Pietro e Paolo: l’uno apre, l’altro fa entrare
Siate forti nella fede, incita l’uno. Guai a me se non predicassi il Vangelo, afferma l’altro. Il Roccia, Kefa, come lo chiamò Gesù. Saul divenuto Paolo, l’Apostolo delle genti
Chi conosce quel luogo, così carico della forza dell’annuncio evangelico della chiesa dei primi secoli che è Aquileia con tutto suo patrimonio archeologico, non può non aver sostato dinanzi ad un bassorilievo calcareo, scoperto nel 1901 nell’area della basilica paleocristiana dedicata ai martiri Felice e Fortunato, sita nella parte sud-orientale della cittadina.
La lastra viene fatta risalire a poco tempo dopo l’Editto di Milano del 313 e presenta due volti maschili che la tradizione ha indicato come Pietro e Paolo.
Lo scultore, ignoto ma celeberrimo ai nostri occhi, ha lasciato l’opera inconclusa: qualche barbaro glielo ha impedito? Non è riuscito a portare a termine il suo lavoro perché colto dall’eccessivo peso, non solo artistico ma di profonda fede, che stava uscendo dalle sue abili mani ma che scaturiva dal suo cuore?
Due volti con caratteristiche fisionomiche diverse, tagliate con durezza che non sollecitano lo spirito ad una sorta di vagheggiamento interiore ma spingono ad una reazione che fa nascere l’interrogativo dilaniante e salvifico di ogni credente: questi due profili che si scrutano da che cosa sono accumunati? Sono parenti o amici? I due, così diversi e dallo sguardo penetrante, si abbracciano perché hanno incontrato il “Chi” della loro vita
Siate forti nella fede, incita l’uno.
Guai a me se non predicassi il Vangelo, afferma l’altro.

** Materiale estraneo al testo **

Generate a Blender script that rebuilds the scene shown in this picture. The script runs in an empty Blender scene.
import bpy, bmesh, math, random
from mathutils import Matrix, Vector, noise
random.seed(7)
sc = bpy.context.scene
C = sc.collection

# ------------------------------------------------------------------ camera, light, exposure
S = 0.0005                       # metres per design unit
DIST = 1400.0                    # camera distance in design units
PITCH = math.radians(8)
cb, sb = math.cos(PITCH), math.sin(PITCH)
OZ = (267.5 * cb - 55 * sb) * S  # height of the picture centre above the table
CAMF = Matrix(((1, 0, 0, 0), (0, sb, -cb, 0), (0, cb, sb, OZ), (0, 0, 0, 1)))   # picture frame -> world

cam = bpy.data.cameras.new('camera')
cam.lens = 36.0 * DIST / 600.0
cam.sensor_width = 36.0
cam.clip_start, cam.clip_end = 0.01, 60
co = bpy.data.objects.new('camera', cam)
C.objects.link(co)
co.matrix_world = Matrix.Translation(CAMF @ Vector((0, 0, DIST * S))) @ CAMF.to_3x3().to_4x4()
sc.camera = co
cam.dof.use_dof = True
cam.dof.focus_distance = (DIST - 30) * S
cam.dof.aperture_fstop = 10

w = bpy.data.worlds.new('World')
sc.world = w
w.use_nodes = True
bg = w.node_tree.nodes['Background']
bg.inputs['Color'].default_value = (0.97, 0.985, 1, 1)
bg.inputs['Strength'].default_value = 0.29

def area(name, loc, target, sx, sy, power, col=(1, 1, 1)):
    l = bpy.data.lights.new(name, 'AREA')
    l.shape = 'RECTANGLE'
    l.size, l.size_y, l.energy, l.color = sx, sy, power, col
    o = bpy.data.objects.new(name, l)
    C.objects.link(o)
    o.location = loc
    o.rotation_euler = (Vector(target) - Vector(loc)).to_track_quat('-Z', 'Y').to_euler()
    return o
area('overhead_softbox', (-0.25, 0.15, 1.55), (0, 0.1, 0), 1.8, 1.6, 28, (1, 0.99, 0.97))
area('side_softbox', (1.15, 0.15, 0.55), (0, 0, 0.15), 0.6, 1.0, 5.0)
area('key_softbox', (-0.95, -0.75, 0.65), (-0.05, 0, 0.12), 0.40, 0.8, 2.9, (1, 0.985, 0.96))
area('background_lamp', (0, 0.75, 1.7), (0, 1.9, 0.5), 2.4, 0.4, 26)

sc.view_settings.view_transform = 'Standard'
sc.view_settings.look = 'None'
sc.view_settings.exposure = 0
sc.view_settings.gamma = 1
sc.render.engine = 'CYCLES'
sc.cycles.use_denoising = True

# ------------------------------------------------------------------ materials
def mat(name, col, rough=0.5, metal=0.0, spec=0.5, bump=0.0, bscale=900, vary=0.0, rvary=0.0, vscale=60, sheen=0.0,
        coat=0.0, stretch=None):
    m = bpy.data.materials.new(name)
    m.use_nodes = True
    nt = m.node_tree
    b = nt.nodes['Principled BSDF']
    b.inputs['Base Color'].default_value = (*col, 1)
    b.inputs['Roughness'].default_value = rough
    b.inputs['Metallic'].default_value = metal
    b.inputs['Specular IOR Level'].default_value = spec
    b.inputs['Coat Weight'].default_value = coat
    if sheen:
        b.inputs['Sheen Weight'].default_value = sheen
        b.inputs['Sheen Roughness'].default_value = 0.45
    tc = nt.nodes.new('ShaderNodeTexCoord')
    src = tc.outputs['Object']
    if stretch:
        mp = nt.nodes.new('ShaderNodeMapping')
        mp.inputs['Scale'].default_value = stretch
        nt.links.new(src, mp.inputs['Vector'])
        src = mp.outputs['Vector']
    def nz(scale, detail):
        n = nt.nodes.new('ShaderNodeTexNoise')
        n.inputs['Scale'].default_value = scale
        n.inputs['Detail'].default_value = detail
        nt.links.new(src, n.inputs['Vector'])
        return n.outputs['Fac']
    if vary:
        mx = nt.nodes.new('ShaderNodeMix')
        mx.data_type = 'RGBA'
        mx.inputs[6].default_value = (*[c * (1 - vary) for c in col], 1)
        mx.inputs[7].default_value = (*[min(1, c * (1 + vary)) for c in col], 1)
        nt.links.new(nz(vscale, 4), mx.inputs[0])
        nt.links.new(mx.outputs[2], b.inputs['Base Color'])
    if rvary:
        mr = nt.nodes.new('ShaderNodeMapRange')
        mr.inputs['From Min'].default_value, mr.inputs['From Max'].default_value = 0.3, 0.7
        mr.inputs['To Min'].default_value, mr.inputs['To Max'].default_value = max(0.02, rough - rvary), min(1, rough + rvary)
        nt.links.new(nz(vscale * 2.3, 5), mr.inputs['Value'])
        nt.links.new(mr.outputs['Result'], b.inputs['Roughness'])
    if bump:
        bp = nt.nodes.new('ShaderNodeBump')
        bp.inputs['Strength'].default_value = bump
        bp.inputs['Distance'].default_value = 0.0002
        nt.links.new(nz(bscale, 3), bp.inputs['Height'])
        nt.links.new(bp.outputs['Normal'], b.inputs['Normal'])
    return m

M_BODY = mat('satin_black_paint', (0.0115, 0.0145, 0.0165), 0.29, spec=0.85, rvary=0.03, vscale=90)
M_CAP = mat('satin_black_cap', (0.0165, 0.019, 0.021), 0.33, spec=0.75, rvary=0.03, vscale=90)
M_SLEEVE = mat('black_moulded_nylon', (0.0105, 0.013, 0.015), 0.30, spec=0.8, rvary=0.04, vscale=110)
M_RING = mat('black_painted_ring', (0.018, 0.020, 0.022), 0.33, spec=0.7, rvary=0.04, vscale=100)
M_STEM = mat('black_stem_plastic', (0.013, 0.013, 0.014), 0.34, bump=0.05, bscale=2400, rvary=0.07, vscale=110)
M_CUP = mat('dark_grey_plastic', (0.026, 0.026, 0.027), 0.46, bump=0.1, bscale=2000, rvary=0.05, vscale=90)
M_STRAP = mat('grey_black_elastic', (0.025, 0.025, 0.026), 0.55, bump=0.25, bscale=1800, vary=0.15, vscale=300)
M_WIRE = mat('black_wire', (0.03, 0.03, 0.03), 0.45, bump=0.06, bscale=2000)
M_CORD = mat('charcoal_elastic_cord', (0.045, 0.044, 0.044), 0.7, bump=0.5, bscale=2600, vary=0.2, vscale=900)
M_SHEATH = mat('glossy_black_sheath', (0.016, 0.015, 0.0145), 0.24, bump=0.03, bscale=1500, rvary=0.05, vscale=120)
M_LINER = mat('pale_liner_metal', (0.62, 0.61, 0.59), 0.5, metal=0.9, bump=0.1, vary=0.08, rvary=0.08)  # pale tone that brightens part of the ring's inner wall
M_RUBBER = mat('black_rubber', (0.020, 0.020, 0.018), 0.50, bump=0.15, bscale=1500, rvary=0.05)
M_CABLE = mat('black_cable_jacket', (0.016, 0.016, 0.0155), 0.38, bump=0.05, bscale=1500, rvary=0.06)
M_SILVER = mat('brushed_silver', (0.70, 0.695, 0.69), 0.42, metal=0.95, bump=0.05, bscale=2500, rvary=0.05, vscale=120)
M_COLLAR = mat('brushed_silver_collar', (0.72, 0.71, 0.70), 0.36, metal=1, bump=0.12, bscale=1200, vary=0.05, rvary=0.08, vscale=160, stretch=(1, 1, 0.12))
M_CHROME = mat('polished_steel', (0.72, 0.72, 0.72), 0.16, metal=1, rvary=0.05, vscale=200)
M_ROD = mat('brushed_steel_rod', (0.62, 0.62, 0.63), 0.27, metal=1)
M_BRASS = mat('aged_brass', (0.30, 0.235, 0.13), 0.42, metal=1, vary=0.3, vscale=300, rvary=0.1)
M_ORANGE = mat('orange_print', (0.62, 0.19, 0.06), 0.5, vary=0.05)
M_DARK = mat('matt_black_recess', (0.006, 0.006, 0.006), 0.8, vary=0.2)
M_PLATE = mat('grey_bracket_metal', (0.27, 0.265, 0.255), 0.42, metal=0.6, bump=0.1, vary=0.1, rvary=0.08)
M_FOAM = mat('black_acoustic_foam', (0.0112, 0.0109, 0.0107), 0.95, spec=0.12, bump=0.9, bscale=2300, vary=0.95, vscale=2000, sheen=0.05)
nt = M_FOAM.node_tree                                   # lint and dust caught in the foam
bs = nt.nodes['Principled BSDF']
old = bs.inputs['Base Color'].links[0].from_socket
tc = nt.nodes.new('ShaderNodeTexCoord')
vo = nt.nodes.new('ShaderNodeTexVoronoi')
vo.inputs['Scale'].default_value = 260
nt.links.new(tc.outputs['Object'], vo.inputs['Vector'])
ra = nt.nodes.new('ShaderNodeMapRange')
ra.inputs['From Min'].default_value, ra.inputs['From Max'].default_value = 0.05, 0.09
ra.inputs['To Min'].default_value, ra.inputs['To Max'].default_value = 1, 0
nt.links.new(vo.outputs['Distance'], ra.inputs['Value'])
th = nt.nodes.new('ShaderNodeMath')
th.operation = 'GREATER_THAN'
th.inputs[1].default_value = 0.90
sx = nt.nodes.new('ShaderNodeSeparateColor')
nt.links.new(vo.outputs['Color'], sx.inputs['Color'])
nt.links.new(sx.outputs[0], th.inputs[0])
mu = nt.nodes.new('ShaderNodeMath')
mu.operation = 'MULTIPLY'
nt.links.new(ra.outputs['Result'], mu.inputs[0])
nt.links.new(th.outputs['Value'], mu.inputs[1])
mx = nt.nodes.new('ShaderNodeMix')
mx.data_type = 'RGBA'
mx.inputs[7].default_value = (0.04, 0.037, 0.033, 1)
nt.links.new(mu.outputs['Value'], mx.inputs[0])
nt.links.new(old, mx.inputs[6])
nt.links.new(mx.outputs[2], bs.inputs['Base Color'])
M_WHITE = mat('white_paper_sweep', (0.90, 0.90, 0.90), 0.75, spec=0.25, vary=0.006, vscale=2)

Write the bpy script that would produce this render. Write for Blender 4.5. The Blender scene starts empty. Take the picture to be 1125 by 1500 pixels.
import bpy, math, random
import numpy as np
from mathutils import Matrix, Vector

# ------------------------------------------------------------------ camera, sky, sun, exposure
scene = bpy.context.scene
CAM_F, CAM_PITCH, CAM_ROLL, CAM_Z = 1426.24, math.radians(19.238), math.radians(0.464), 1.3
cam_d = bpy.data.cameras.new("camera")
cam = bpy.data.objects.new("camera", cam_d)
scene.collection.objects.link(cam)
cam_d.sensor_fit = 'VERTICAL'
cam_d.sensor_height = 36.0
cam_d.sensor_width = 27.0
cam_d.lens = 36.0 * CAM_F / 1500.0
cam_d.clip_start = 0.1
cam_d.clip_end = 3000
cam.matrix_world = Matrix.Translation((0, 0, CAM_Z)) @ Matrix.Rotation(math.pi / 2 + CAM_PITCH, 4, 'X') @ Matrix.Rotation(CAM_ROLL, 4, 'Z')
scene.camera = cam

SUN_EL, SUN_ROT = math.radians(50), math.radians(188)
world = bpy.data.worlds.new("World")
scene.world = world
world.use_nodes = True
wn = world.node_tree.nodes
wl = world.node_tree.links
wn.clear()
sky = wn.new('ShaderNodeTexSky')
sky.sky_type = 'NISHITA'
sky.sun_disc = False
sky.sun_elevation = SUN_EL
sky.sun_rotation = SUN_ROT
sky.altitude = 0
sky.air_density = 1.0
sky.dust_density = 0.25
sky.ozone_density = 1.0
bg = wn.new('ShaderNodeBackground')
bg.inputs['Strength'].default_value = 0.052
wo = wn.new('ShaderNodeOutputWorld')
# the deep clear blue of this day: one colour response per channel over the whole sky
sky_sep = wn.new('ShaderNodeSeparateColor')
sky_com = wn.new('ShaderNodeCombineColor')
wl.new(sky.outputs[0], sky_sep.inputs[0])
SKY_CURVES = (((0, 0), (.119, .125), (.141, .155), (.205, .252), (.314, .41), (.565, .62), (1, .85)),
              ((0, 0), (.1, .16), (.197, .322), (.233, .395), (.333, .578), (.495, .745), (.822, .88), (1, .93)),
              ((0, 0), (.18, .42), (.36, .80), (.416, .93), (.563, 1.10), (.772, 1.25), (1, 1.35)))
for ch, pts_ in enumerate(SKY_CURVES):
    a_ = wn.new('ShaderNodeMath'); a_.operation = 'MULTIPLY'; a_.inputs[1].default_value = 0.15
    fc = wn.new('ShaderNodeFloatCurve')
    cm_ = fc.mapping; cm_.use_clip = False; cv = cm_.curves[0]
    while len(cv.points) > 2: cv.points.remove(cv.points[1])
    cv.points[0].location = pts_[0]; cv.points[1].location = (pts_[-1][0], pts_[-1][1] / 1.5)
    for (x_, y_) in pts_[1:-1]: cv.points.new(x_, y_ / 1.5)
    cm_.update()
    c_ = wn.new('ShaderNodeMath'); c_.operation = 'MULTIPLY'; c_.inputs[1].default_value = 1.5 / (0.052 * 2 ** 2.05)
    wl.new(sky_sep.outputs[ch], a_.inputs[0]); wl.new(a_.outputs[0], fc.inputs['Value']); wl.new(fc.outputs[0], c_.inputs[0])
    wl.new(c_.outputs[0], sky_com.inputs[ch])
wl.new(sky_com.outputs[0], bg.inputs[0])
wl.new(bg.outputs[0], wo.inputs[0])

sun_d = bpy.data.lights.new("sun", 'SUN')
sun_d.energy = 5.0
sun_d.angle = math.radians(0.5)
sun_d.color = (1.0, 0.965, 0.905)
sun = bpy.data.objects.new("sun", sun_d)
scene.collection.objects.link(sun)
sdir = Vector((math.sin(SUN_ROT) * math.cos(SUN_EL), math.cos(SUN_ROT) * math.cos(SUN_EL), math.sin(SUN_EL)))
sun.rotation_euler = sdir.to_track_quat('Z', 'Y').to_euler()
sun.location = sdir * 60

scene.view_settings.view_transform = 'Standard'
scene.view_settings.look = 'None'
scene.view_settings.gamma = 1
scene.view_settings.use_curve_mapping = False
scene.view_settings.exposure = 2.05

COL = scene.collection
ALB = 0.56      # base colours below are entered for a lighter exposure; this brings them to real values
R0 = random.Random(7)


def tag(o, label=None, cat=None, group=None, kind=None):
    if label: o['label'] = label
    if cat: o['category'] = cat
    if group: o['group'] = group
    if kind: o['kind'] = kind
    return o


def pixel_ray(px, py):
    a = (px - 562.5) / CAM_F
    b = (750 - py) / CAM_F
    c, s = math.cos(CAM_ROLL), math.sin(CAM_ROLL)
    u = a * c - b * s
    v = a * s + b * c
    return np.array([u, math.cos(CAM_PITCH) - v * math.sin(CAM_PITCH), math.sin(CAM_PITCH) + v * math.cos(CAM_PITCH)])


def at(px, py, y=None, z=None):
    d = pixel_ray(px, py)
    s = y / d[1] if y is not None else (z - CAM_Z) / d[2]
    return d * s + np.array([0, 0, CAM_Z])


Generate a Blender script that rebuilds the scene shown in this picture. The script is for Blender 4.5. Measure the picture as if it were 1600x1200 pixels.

Il Roccia, Kefa, come lo chiamò Gesù.
Saul divenuto Paolo, l’Apostolo delle genti.
L’uno conobbe il Signore Gesù, con Lui visse e condivise il suo quotidiano, i vangeli lo presentano come pescatore, discepolo e poi apostolo, umile, docile e modesto, impulsivo, debole e incostante, ricco di entusiasmo e fervore, bruciante d’amore. Il Messia di lui fece il capo. Proprio il Roccia esclamò ‘Tu sei il Cristo, il Figlio del Dio vivente’.
L’altro Gesù non lo conobbe, fu scriba e rabbi servendo il maestro Gamaliele, fariseo e zelante, radicale oppositore e persecutore dei cristiani. Il “Chi” irruppe nella sua vita sulla strada di Damasco, la Sua luce lo trapassò e si votò all’annuncio del Vangelo: la grazia si è compiaciuta di rivelare in me suo Figlio. Si trasformò nell’Apostolo delle genti.
Francesco insegna: La fede in Gesù Cristo li ha resi fratelli e il martirio li ha fatti diventare una sola cosa.
Entrambi, con le loro vicende personali ed ecclesiali, dimostrano e dicono a noi, oggi, che il Signore è sempre al nostro fianco, cammina con noi, non ci abbandona mai. Specialmente nel momento della prova, Dio ci tende la mano, viene in nostro aiuto e ci libera dalle minacce dei nemici.
Alle radici profonde delle fede, ai tempi primordiali della chiesa nascente, ecco celebrata la diversità che può scorrere nel nostro seguire Cristo e nell’aderire alla Chiesa. Benedetto XVI lo ha espresso: I due Santi patroni di Roma, pur avendo ricevuto da Dio carismi diversi e missioni diverse da compiere, sono entrambi fondamenta della Chiesa una, santa, cattolica e apostolica.
Uniti dallo slancio che li pervadeva: tutto per Cristo, fino al sangue versato.
Nulla sappiamo della fine della loro vita ma la tradizione li avverte testimoni della fede insieme a Roma, nello stesso giorno, due profili diversissimi ma intimamente uniti, e il graffito sull’intonaco del “muro rosso” è indiscutibile ed attesta: “Pietro è qui”.
Il prefazio gallico risalente al VII secolo, con poche e sobrie parole, coglie non solo l’identità ma anche la missione dei due testimoni: Pietro ha rinnegato per credere meglio, Paolo è stato accecato per vedere meglio… l’uno apre, l’altro fa entrare: entrambi ricevono il Regno eterno.